We have a PostgreSQL 14 database where we store products fetched from online platforms. We have scrapers that are run on schedule which fetch products, and this data is then either inserted if the product doesn't exist yet, or updated if the fetched version differs from the one we have stored. We are dealing with a few million products a day at the moment.
The products table within our Postgres database has the following ID field:
product_id bigint NOT NULL GENERATED ALWAYS AS IDENTITY
Currently, our insert query (using the Python library psycopg2 execute_values method) is as follows:
INSERT INTO products (column1, column2, internal_id) VALUES %S ON CONFLICT (internal_id) DO UPDATE SET column1 = EXCLUDED.column1, column2 = EXCLUDED.column2
The basic process is therefore:
- Fetch millions of products
- Upsert into the database
- On conflict (quite likely, say 90%), update existing ones
The 'issue' with this is the gap which occurs in sequences, especially when dealing with millions of products daily (distributed among tasks, but consider thousands per task).
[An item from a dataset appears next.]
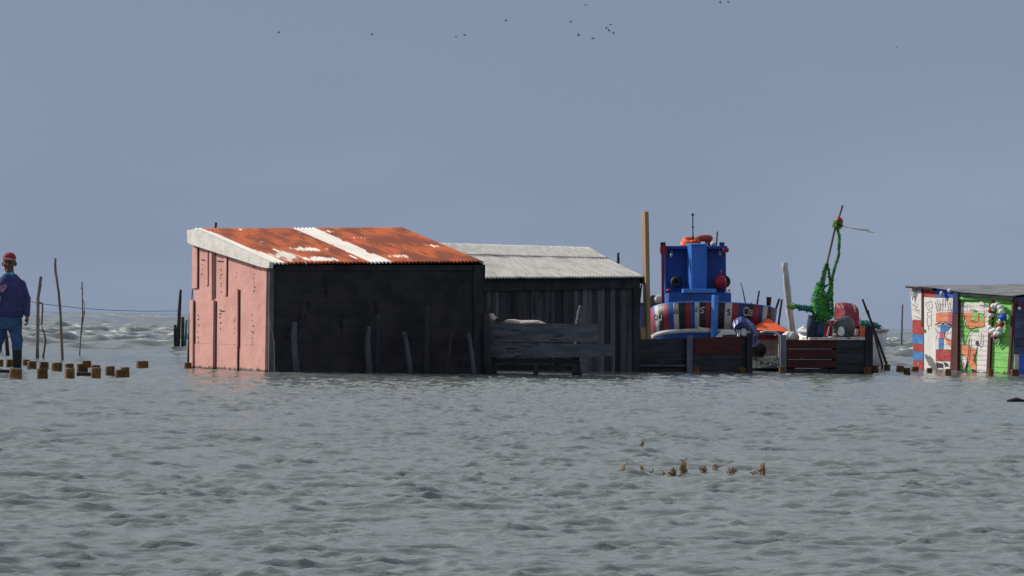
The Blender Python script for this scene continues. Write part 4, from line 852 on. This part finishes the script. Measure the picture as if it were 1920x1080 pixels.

To combat this, there's another approach we can take:
- Fetch all products that match the criteria of the task (e.g. specific niche or page)
- Get all products from the database matching those criteria (not millions but hundreds, maybe thousands)
- Compare the internal_id field with each other
- If it exists and has to be updated, use an UPDATE statement
- If it doesn't exist, use the INSERT statement
There are a few more instances, with less data, but the same 'issue' of upserting with large amount of conflicts, e.g. uploading a CSV file with 5M records of which several million are already in the database in an effort to insert the ones that are in there yet.
My question is, what is the best approach? Is it bad practice to have so many gaps in the ID sequence, or does that not matter given the possible size of the BIGINT ID field? We switched from MongoDB to Postgres recently, and I haven't been able to find an explicit answer for this. Maybe it's not an issue at all and is best practice, maybe it's a very bad practice (it doesn't seem the best approach to me right now). I'd like to ask for some feedback before we fully commit to an approach.